■ The exercise
Where does the string "finishes" appear in the records? Copy every line that contains it.

### Information provided

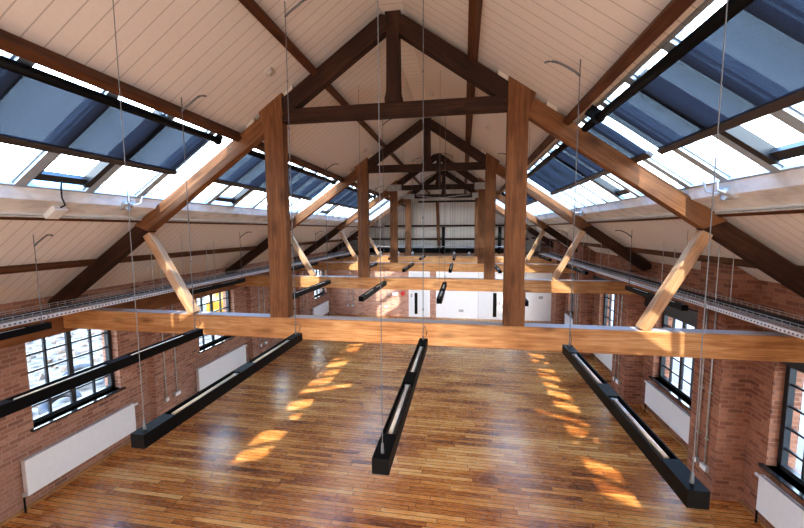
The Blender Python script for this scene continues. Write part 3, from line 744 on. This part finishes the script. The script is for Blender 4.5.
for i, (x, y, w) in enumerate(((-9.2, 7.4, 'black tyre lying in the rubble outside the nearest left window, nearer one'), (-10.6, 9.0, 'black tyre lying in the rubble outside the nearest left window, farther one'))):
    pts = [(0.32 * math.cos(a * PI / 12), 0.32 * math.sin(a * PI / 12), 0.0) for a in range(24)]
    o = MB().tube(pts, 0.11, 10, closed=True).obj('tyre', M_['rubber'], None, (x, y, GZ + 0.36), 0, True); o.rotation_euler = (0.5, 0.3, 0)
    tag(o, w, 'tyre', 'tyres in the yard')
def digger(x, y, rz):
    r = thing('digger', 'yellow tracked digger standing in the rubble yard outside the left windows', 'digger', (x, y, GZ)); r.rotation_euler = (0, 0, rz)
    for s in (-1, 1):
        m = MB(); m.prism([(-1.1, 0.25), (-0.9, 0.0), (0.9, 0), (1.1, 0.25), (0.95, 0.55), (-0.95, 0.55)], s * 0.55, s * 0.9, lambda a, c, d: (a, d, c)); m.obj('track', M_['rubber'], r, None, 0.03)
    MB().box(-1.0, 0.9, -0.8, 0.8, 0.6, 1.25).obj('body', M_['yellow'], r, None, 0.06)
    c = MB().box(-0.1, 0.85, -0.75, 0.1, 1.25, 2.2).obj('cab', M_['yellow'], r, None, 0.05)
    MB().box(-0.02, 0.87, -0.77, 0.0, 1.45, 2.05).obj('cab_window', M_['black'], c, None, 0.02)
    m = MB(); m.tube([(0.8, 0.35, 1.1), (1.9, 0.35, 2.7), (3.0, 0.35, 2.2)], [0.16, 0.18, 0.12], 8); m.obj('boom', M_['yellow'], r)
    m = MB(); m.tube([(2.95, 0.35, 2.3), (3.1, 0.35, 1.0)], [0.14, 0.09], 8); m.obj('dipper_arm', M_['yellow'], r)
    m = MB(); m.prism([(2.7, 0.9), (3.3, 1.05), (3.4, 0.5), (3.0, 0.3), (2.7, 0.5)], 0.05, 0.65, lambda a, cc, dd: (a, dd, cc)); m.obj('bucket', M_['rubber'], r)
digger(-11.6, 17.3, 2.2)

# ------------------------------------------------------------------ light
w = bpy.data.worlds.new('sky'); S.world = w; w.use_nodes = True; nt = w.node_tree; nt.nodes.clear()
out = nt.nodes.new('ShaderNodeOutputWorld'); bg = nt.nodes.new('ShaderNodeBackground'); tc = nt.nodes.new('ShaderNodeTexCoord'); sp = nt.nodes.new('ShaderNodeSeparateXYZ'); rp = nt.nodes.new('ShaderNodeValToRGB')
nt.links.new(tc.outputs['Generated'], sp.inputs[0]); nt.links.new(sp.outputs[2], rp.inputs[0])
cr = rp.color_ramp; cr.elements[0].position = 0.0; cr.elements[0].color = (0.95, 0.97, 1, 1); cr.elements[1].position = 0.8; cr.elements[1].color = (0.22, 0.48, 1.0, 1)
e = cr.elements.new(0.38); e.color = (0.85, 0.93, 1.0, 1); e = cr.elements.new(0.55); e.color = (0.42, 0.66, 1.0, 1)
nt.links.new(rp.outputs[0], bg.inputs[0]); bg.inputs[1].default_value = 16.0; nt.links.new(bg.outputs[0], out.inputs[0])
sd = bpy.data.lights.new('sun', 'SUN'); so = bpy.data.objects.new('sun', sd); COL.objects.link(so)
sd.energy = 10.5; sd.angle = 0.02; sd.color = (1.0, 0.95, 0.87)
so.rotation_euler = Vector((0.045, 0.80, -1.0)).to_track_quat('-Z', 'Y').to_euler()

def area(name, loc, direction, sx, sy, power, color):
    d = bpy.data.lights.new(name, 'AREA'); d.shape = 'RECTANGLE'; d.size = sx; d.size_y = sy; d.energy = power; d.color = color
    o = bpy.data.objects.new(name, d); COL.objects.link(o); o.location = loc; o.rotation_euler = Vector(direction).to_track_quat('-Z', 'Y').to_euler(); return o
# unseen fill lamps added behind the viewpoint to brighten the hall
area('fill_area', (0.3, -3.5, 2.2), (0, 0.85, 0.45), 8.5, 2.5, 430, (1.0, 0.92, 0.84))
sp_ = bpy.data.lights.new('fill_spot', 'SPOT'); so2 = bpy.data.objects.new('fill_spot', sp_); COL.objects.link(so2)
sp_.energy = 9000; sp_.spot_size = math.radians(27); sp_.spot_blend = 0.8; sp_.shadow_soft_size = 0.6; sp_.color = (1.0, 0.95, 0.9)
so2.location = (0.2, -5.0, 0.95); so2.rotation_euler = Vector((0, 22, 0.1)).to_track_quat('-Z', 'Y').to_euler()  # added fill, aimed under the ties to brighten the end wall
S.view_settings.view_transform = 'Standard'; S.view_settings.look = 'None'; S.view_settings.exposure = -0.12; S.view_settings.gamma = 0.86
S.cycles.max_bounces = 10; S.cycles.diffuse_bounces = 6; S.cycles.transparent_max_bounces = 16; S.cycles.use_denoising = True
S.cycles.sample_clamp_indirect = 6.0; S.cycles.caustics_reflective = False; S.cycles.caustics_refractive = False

######
### Information provided

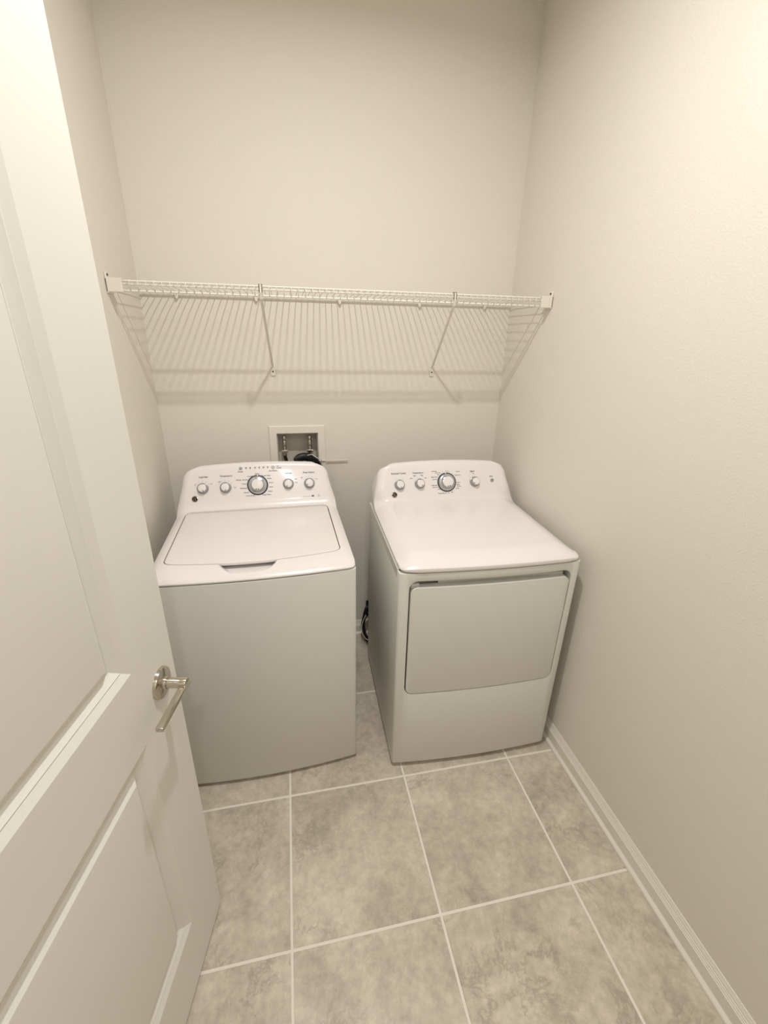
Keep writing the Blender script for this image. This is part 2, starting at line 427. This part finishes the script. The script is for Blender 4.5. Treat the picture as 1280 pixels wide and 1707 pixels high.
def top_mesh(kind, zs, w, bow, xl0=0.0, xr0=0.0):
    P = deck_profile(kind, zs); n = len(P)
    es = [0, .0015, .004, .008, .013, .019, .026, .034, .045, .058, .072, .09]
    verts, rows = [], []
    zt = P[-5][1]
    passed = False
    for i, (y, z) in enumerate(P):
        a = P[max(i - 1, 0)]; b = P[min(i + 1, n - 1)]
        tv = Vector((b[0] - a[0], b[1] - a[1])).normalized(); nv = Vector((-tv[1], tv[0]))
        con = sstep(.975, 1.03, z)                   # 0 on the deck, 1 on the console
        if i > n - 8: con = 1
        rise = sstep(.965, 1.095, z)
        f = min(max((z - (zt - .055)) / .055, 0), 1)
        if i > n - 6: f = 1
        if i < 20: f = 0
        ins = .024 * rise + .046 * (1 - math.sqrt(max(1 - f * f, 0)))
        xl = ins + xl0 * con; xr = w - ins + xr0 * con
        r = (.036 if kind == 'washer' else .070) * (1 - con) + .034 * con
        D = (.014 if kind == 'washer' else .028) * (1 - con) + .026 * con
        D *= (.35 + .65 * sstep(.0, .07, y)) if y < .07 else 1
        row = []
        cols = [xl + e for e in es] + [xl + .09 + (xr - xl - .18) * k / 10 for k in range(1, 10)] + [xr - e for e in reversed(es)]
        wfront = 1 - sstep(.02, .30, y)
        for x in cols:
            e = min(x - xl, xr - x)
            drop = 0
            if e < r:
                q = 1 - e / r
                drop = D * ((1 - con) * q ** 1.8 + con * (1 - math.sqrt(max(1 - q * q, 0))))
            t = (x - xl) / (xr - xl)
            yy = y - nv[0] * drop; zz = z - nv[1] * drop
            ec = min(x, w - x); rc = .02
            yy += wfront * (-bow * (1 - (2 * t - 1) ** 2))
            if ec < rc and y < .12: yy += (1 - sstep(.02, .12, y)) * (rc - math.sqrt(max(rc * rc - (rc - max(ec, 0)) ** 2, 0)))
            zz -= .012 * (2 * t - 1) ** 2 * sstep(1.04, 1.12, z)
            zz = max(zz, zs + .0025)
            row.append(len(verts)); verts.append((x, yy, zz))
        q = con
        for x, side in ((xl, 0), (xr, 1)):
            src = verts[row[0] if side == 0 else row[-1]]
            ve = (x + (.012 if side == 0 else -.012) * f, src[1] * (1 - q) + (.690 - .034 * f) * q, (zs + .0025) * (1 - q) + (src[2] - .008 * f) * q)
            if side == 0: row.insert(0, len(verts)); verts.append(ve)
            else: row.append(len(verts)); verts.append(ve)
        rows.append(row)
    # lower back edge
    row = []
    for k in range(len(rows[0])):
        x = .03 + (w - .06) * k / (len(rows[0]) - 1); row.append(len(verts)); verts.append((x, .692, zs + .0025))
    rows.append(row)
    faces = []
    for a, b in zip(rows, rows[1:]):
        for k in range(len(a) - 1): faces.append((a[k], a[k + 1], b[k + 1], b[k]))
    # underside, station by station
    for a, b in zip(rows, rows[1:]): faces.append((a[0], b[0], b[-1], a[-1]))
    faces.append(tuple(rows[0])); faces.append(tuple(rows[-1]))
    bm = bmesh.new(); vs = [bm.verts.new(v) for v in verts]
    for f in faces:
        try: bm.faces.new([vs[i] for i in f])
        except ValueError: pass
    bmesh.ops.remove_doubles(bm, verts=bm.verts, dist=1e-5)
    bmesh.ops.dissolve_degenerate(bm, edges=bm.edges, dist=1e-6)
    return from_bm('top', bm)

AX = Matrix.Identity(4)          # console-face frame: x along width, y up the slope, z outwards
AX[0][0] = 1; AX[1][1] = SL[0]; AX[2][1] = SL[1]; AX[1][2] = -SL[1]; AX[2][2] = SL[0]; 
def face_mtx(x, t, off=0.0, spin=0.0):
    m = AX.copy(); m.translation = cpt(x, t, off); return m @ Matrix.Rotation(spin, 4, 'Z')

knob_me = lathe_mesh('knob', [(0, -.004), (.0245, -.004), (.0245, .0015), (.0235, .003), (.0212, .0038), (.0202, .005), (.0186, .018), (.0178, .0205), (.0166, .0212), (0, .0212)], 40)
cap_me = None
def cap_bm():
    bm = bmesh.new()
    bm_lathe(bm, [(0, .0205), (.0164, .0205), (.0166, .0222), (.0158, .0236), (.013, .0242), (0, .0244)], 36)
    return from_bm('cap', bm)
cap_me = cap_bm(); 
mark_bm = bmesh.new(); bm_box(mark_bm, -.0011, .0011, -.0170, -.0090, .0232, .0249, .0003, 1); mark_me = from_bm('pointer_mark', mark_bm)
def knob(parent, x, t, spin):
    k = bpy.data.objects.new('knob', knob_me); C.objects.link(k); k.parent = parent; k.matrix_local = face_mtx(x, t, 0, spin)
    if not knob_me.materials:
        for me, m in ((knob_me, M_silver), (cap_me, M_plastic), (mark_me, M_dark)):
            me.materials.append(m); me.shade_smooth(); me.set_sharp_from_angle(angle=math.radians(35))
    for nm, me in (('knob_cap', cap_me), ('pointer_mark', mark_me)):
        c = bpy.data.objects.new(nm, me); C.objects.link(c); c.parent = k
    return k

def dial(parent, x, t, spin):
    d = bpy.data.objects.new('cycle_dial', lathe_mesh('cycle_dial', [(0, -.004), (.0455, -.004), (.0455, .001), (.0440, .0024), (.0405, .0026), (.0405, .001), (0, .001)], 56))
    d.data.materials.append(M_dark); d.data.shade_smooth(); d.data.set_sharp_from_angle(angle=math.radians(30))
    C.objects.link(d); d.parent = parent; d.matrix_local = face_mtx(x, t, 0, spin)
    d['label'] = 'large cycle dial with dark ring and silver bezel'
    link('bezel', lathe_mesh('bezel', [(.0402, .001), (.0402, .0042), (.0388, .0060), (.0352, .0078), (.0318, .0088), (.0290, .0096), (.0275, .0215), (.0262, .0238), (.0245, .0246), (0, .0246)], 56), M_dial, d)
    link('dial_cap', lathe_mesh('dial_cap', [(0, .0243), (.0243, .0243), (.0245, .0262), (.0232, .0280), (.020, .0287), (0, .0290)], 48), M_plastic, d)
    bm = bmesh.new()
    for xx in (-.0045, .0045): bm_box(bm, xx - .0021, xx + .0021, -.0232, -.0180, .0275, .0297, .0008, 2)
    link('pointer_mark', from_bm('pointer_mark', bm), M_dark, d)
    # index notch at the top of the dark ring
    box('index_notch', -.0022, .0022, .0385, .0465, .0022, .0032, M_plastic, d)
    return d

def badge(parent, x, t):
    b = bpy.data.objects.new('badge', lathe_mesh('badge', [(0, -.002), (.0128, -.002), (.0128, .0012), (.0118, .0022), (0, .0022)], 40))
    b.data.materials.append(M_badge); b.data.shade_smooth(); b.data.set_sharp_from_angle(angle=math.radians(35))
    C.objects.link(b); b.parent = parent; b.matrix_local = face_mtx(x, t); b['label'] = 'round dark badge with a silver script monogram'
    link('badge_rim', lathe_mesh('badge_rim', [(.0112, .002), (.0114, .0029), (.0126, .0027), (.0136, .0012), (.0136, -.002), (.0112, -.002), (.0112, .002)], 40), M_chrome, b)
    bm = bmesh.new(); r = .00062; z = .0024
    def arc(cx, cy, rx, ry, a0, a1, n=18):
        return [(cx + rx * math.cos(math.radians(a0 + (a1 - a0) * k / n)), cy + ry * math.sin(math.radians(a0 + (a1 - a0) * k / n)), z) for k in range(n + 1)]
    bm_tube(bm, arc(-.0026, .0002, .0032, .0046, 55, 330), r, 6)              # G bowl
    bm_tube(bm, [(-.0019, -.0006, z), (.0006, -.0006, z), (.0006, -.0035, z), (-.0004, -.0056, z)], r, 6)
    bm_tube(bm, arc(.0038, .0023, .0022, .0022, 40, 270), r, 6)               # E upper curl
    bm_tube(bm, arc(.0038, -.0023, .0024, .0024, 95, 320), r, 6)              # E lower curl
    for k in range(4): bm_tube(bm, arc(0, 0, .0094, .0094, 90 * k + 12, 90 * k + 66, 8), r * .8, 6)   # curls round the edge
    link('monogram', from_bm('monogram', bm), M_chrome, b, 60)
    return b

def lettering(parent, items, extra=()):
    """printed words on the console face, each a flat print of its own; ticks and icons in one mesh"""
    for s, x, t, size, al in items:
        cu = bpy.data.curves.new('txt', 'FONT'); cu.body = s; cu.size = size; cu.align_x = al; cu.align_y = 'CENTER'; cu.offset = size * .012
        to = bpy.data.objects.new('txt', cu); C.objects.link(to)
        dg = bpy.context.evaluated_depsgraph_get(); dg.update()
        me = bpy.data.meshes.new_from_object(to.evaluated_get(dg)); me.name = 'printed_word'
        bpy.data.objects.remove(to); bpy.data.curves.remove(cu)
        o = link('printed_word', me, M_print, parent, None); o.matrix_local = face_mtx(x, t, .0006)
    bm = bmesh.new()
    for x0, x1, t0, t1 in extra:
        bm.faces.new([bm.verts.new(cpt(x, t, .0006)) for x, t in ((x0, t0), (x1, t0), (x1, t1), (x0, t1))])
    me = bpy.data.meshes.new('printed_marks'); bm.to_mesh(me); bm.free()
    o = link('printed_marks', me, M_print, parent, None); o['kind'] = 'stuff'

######

■ Reply
The Blender Python script for this scene continues. Write part 3, from line 744 on. This part finishes the script. The script is for Blender 4.5.
Keep writing the Blender script for this image. This is part 2, starting at line 427. This part finishes the script. The script is for Blender 4.5. Treat the picture as 1280 pixels wide and 1707 pixels high.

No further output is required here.